Sudanese transparency organization calls for taking actions to combat corruption
August 15, 2015 (KHARTOUM) — The Sudanese Transparency Organization (STO) has urged the government to translate its political will into actions to enhance transparency and combat corruption.
STO chairman, Al-Tayeb Mukhtar, described in a statement on Saturday the presidential directives regarding referral of violators of the electronic funds collection system to summary trials, the submission of the Anti-Corruption Commission draft law, and allowing the media to show up corruption cases as “serious steps in the right direction”.
“However, this political will needs to be put into practice by making the necessary mechanisms, legislations and procedures such as promoting independence of the judiciary, separating the prosecutions offices from the executive body, drafting the code for protecting informants in corruption cases and approving the Anti-Corruption Commission law”, he said
Mukhtar warned that the political will would remain in a standstill in the absence of the abovementioned requirements.
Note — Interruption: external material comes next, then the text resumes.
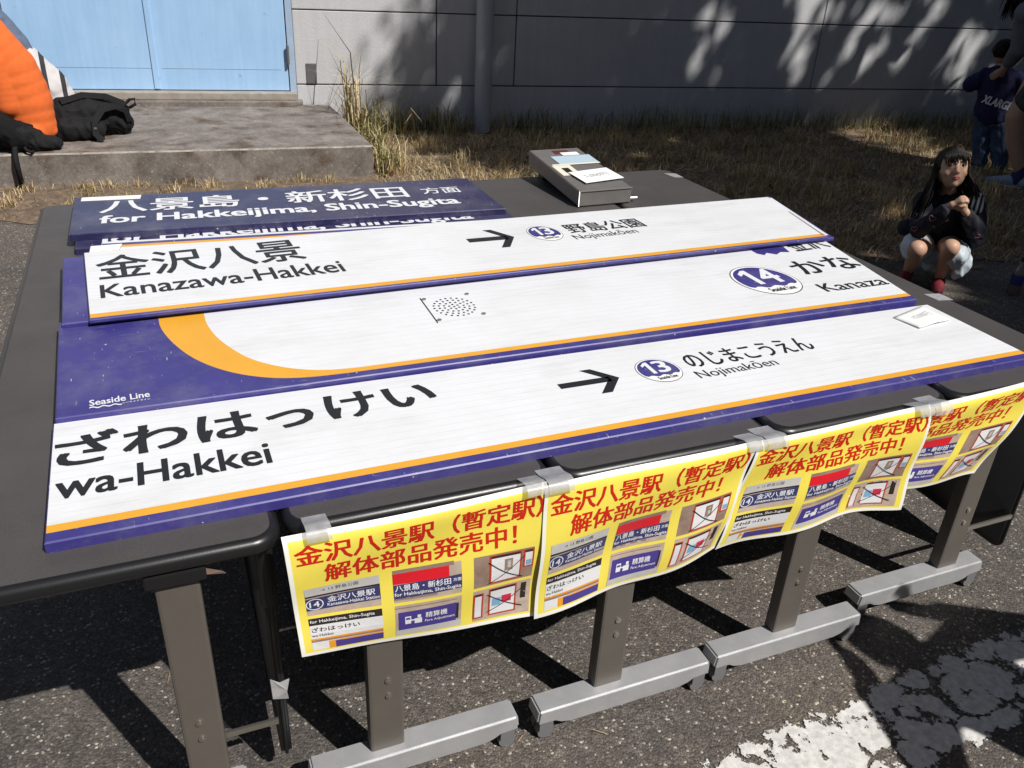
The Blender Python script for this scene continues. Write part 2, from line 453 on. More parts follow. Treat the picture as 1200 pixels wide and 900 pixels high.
def thing(name, label, cat, loc=(0, 0, 0), rz=0.0, group=None):
    o = bpy.data.objects.new(name, None)
    o.empty_display_size = 0.1
    o.location = loc
    o.rotation_euler = (0, 0, rz)
    link(o)
    return tag(o, label, cat, group)

def obj(name, bm, mats, parent=None, smooth=False, label=None):
    me = bpy.data.meshes.new(name)
    bm.normal_update()
    bm.to_mesh(me)
    bm.free()
    if not isinstance(mats, (list, tuple)):
        mats = [mats]
    for m in mats:
        me.materials.append(m)
    if smooth:
        me.polygons.foreach_set("use_smooth", [True] * len(me.polygons))
    o = link(bpy.data.objects.new(name, me), parent)
    if label: o["label"] = label
    return o

def copy_tree(o, parent=None):
    c = o.copy()
    COL.objects.link(c)
    if parent is not None:
        c.parent = parent
    for ch in list(o.children):
        copy_tree(ch, c)
    return c

def box(bm, c, s, rot=None, bevel=0.0, mat=0):
    r = bmesh.ops.create_cube(bm, size=1.0)
    vs = r['verts']
    mtx = Matrix.Translation(Vector(c)) @ (rot.to_4x4() if rot is not None else Matrix.Identity(4)) @ Matrix.Diagonal((*s, 1))
    bmesh.ops.transform(bm, matrix=mtx, verts=vs)
    fs = set(f for v in vs for f in v.link_faces)
    for f in fs: f.material_index = mat
    if bevel > 0:
        es = list(set(e for v in vs for e in v.link_edges))
        bmesh.ops.bevel(bm, geom=es, offset=bevel, segments=2, affect='EDGES', profile=0.6)

def cyl(bm, a, b, r, n=20, mat=0, r2=None):
    a, b = Vector(a), Vector(b)
    d = b - a
    res = bmesh.ops.create_cone(bm, cap_ends=True, segments=n, radius1=r, radius2=r if r2 is None else r2, depth=d.length)
    q = d.to_track_quat('Z', 'Y').to_matrix().to_4x4()
    bmesh.ops.transform(bm, matrix=Matrix.Translation((a + b) / 2) @ q, verts=res['verts'])
    for v in res['verts']:
        for f in v.link_faces: f.material_index = mat

def tube(bm, pts, r, n=8, mat=0, taper=None):
    pts = [Vector(p) for p in pts]
    rings = []
    up = Vector((0, 0, 1))
    for i, p in enumerate(pts):
        t = (pts[min(i + 1, len(pts) - 1)] - pts[max(i - 1, 0)]).normalized()
        s = t.cross(up)
        if s.length < 1e-3: s = t.cross(Vector((1, 0, 0)))
        s.normalize(); w = s.cross(t)
        rr = r if taper is None else r * taper[i]
        rings.append([bm.verts.new(p + (s * math.cos(2 * math.pi * k / n) + w * math.sin(2 * math.pi * k / n)) * rr) for k in range(n)])
    for i in range(len(rings) - 1):
        for k in range(n):
            f = bm.faces.new((rings[i][k], rings[i][(k + 1) % n], rings[i + 1][(k + 1) % n], rings[i + 1][k]))
            f.material_index = mat; f.smooth = True
    for rg in (rings[0], rings[-1]):
        try: bm.faces.new(rg).material_index = mat
        except ValueError: pass

def poly(bm, pts, mat=0):
    f = bm.faces.new([bm.verts.new(Vector(p)) for p in pts])
    f.material_index = mat
    return f

_txt_cache = {}
def text_geo(s, bold=0.0, res=3):
    """outline text as triangles normalised to its bounding box; returns (verts Nx2 in 0..1, faces, aspect)"""
    key = (s, bold, res)
    if key in _txt_cache: return _txt_cache[key]
    cu = bpy.data.curves.new("t", 'FONT')
    cu.body = s; cu.size = 1.0; cu.offset = bold; cu.resolution_u = res
    cu.fill_mode = 'FRONT'
    o = bpy.data.objects.new("t", cu)
    COL.objects.link(o)
    dg = bpy.context.evaluated_depsgraph_get()
    dg.update()
    ev = o.evaluated_get(dg)
    me = ev.to_mesh()
    n = len(me.vertices)
    co = np.empty(n * 3); me.vertices.foreach_get("co", co)
    co = co.reshape(-1, 3)[:, :2]
    faces = [tuple(p.vertices) for p in me.polygons]
    ev.to_mesh_clear()
    bpy.data.objects.remove(o); bpy.data.curves.remove(cu)
    mn, mx = co.min(0), co.max(0)
    out = ((co - mn) / (mx - mn), faces, (mx - mn)[0] / (mx - mn)[1])
    _txt_cache[key] = out
    return out

def put_text(bm, s, fn, bold=0.0, mat=0, res=3):
    """fn maps (u,v) in 0..1 (and a tiny lift) to a 3D point; bold strokes come from copies shifted by a few hundredths of an em"""
    uv, faces, asp = text_geo(s, 0.0, res)
    if bold > 0:
        by = bold * 0.8; bx = by / asp
        sh = [(0, 0), (-bx, -by * .6), (bx, -by * .6), (-bx, by * .6), (bx, by * .6)]
    else: sh = [(0, 0)]
    for k, (dx, dy) in enumerate(sh):
        sx = 1 - 2 * abs(dx) * (1 if bold else 0); 
        vs = []
        for u, v in uv:
            p = Vector(fn(0.5 + (u - 0.5) * (1 - 2 * (bold * 0.8 / asp if bold else 0)) + dx, v + dy))
            vs.append(p)
        vv = [bm.verts.new(p + LIFT[0] * (0.00008 * k)) for p in vs]
        for f in faces:
            try:
                bm.faces.new([vv[i] for i in f]).material_index = mat
            except ValueError: pass
LIFT = [Vector((0, 0, 1))]

def affine(p0, p1, h, z, shear=0.0):
    """text quad on a horizontal plane: baseline p0->p1 (xy), height h across"""
    p0, p1 = Vector(p0), Vector(p1)
    d = p1 - p0
    n = Vector((-d.y, d.x)).normalized()
    return lambda u, v: (p0.x + d.x * u + (n.x * h + shear) * v, p0.y + d.y * u + n.y * h * v, z)

_b = bmesh.new(); bmesh.ops.create_icosphere(_b, subdivisions=3, radius=1.0)
_b.verts.ensure_lookup_table()
ICO_V = np.array([tuple(v.co) for v in _b.verts]); ICO_F = np.array([[v.index for v in f.verts] for f in _b.faces])
_b.free()
def blob(chains, voxel=0.01, smooth=4, ellips=(), fold=None):
    """one continuous surface from sphere-swept chains [(pos, radius), ...] and ellipsoids (pos, radii[, rot])"""
    VV, FF = [], []
    def sph(p, r3, rot=None):
        q = ICO_V * np.array(r3)
        if rot is not None: q = q @ np.array(rot).T
        FF.append(ICO_F + len(VV) * len(ICO_V)); VV.append(q + np.array(p))
    for ch in chains:
        for i, (p, r) in enumerate(ch):
            sph(p, (r, r, r))
            if i:
                q, r0 = ch[i - 1]
                a, b = Vector(q), Vector(p)
                d = (b - a).length
                if d > 1e-5:
                    k = max(1, int(d / (min(r, r0) * 0.35)))
                    for j in range(1, k):
                        t = j / k
                        rr = r0 + (r - r0) * t
                        sph(a.lerp(b, t), (rr, rr, rr))
    for e in ellips:
        sph(*e)
    me = bpy.data.meshes.new("tmp")
    V_ = np.concatenate(VV).astype(np.float32); F_ = np.concatenate(FF).astype(np.int32)
    me.vertices.add(len(V_)); me.vertices.foreach_set("co", V_.ravel())
    me.loops.add(F_.size); me.loops.foreach_set("vertex_index", F_.ravel())
    me.polygons.add(len(F_)); me.polygons.foreach_set("loop_start", np.arange(len(F_), dtype=np.int32) * 3)
    me.update(calc_edges=True)
    o = bpy.data.objects.new("tmp", me)
    COL.objects.link(o)
    md = o.modifiers.new("r", 'REMESH'); md.mode = 'VOXEL'; md.voxel_size = voxel
    if smooth:
        ms = o.modifiers.new("s", 'SMOOTH'); ms.iterations = smooth; ms.factor = 0.5
    dg = bpy.context.evaluated_depsgraph_get(); dg.update()
    ev = o.evaluated_get(dg)
    m2 = bpy.data.meshes.new_from_object(ev)
    bpy.data.objects.remove(o); bpy.data.meshes.remove(me)
    if fold:
        amp, fr = fold
        n_ = len(m2.vertices)
        co = np.empty(n_ * 3, np.float32); m2.vertices.foreach_get("co", co); co = co.reshape(-1, 3)
        no = np.empty(n_ * 3, np.float32); m2.vertex_normals.foreach_get("vector", no); no = no.reshape(-1, 3)
        d_ = np.empty((n_, 1), np.float32)
        for i_, (x, y, z) in enumerate(co.tolist()):
            q = Vector((x * fr + 0.35 * fr * z, y * fr, z * fr * 0.62))
            d_[i_] = (0.55 - abs(pnoise.noise(q)) * 2.0) + 0.4 * pnoise.noise(q * 2.3 + Vector((5, 1, 3)))
        m2.vertices.foreach_set("co", (co + no * amp * d_).ravel())
        m2.update()
    m2.polygons.foreach_set("use_smooth", [True] * len(m2.polygons))
    return m2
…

“Corruption has reached a dangerous level in some Arab countries and its monthly average has exceeded $3 billion in one of those countries in the past eight years only”, he added
Last July, the head of the committee tasked with drafting the anti-corruption law, Babiker Gashi, said that corruption poses serious danger to the national security, pointing that nobody should escape punishment including public official who enjoy impunity.
It is worth mentioning that Friday sermons at several mosques in Khartoum this week have addressed the need to combat corruption with the Imam (prayer leader) at Khartoum grand mosque Kamal Rizig, describing impunities as “disgrace”.
Speaking at his swearing-in ceremony last June, Sudan’s president Omer al-Bashir pledged to fights corruption and nepotism by establishing a higher anti-corruption agency with broad powers under his own supervision.
Sudanese lawmakers continued to warn that the state and the economy is under threat from a surge in levels of corruption that is coupled with growing poverty among the population.
Early in 2012, Sudanese president Omer Hassan al-Bashir ordered the establishment of an anti-corruption commission to “monitor and follow what is being published in the media about corruption and to coordinate with the presidency of the Republic and other competent authorities in the ministry of justice and the national assembly in order to complete information on what is being raised about corruption at the state level”.
But after more than a year of seemingly zero activity, Bashir sacked the commission head and did not appoint a replacement, dealing a major blow to demands by the public for more robust investigations of corruption.
The global Corruption Perceptions Index for 2014 published by TI ranks Sudan at 173 out of 174 among the countries surveyed.